Vino sott’acqua

Cos’hanno in comune Vina Maris in Spagna, Edivovino in Croazia, Bisson in Italia e la ditta Bianchi in Svizzera? Beh, per quanto possa sembrare una cosa strana, sono tutte aziende che fanno invecchiare il loro vino sott’acqua. Eh, sì, proprio così, non avete sbagliato a leggere! Ci sono molti produttori che credono che la conservazione del vino sott’acqua offra condizioni migliori per l’invecchiamento. Ci sono addirittura persone pronte a confermare che i primi 3 mesi sott’acqua sono equivalenti a 6-7 anni di evoluzione in terraferma, dando al vino eleganza e complessità.

Per conoscere meglio la nostra realtà locale, che ha deciso di investire in questa nuova frontiera di produzione, mi sono organizzata per andare a trovare Gabriele Bianchi ad Arogno, presso l’Azienda Agricola famigliare, dove insieme a suo fratello Martino continua il lavoro iniziato dai genitori, offrendo prodotti tutti certificati Bio Suisse.

Grazie Gabriele per la calorosa accoglienza. Sono qui oggi per scoprire un po’ di più sul vostro vino acquatico. Prima di tutto, come mai vi siete accostati a questo metodo?

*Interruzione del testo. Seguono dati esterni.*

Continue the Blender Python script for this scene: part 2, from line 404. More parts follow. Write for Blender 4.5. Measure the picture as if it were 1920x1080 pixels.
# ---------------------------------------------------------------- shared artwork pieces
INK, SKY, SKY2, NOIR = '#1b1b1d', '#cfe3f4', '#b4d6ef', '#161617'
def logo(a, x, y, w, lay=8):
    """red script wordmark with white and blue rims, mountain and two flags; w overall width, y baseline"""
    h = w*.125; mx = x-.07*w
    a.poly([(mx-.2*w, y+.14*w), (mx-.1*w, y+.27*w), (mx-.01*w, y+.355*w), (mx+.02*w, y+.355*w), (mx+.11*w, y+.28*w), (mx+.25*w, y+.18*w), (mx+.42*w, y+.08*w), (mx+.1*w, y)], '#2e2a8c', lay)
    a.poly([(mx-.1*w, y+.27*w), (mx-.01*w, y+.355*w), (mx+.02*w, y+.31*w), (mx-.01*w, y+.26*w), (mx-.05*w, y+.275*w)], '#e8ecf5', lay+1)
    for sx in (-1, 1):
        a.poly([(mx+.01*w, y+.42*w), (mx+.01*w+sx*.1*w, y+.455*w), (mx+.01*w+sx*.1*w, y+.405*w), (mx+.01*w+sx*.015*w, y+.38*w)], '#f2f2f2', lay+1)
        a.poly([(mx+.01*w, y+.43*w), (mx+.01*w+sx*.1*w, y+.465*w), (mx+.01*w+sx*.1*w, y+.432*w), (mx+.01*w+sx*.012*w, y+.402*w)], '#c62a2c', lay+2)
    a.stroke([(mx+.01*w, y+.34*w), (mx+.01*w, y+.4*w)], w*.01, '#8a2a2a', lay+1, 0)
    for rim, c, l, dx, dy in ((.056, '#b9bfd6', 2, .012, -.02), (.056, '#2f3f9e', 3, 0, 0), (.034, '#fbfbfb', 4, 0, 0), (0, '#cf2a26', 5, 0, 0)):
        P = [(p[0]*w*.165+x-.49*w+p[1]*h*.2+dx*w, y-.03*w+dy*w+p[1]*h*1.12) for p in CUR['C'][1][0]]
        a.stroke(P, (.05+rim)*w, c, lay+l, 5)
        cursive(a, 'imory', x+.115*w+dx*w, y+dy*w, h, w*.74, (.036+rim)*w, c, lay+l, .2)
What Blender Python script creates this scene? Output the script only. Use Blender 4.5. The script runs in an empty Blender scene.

Lo scopo iniziale è quello di valorizzare il territorio, in particolare il lago e in un secondo momento quello di sperimentare nuove tecniche d’invecchiamento, che restano coerenti con il nostro modo di lavorare 100% BIO.

Ci vuole spiegare in dettaglio come si produce un vino invecchiato sott’acqua?

Non abbiamo un protocollo di vinificazione particolare per fare questo vino, in realtà è esattamente lo stesso che produciamo in cantina, ma invecchiato 1 anno in più in mezzo al lago. Il vino non è sul fondale lacustre bensì sospeso a mezza profondità. Questo permette alla gabbia di fluttuare a -20 metri dalla superficie e di sfruttare al massimo il moto ondoso del lago, che rispetto al mare è nettamente inferiore. La boa che tiene in sospensione la gabbia è anch’essa sott’acqua al fine di non dare nessun riferimento visivo.

I vostri clienti cosa ne pensano? Avete riscontrato successo con questo vino?

I nostri clienti sono molto contenti e curiosi: oggi siamo arrivati alla terza annata di produzione ed abbiamo già esaurito le prevendite, anzi alcuni hanno già riservato la propria bottiglia per l’anno prossimo. Direi che questo risultato è piuttosto chiaro: il prodotto è apprezzato non solo per la storia, ma anche e soprattutto per la qualità.

Per finire un’ultima curiosità: come vi è venuta l’idea di lanciarvi in una simile avventura?

L’intuizione è nata grazie ad un amico, Benjamin Ferro, il quale mi ha parlato una sera di questo nuovo metodo. In quel momento stavo frequentando la scuola per enologia a Changins e il figlio del proprietario di una cantina, che sperimentava questo invecchiamento nei mari del Nord, era in classe con me. Così ho pensato che proporre un progetto simile in Svizzera utilizzando il lago sarebbe stato qualcosa di interessante e unico. Da questa idea, con la collaborazione al gruppo di salvataggio del Mendrisiotto, è nato il progetto.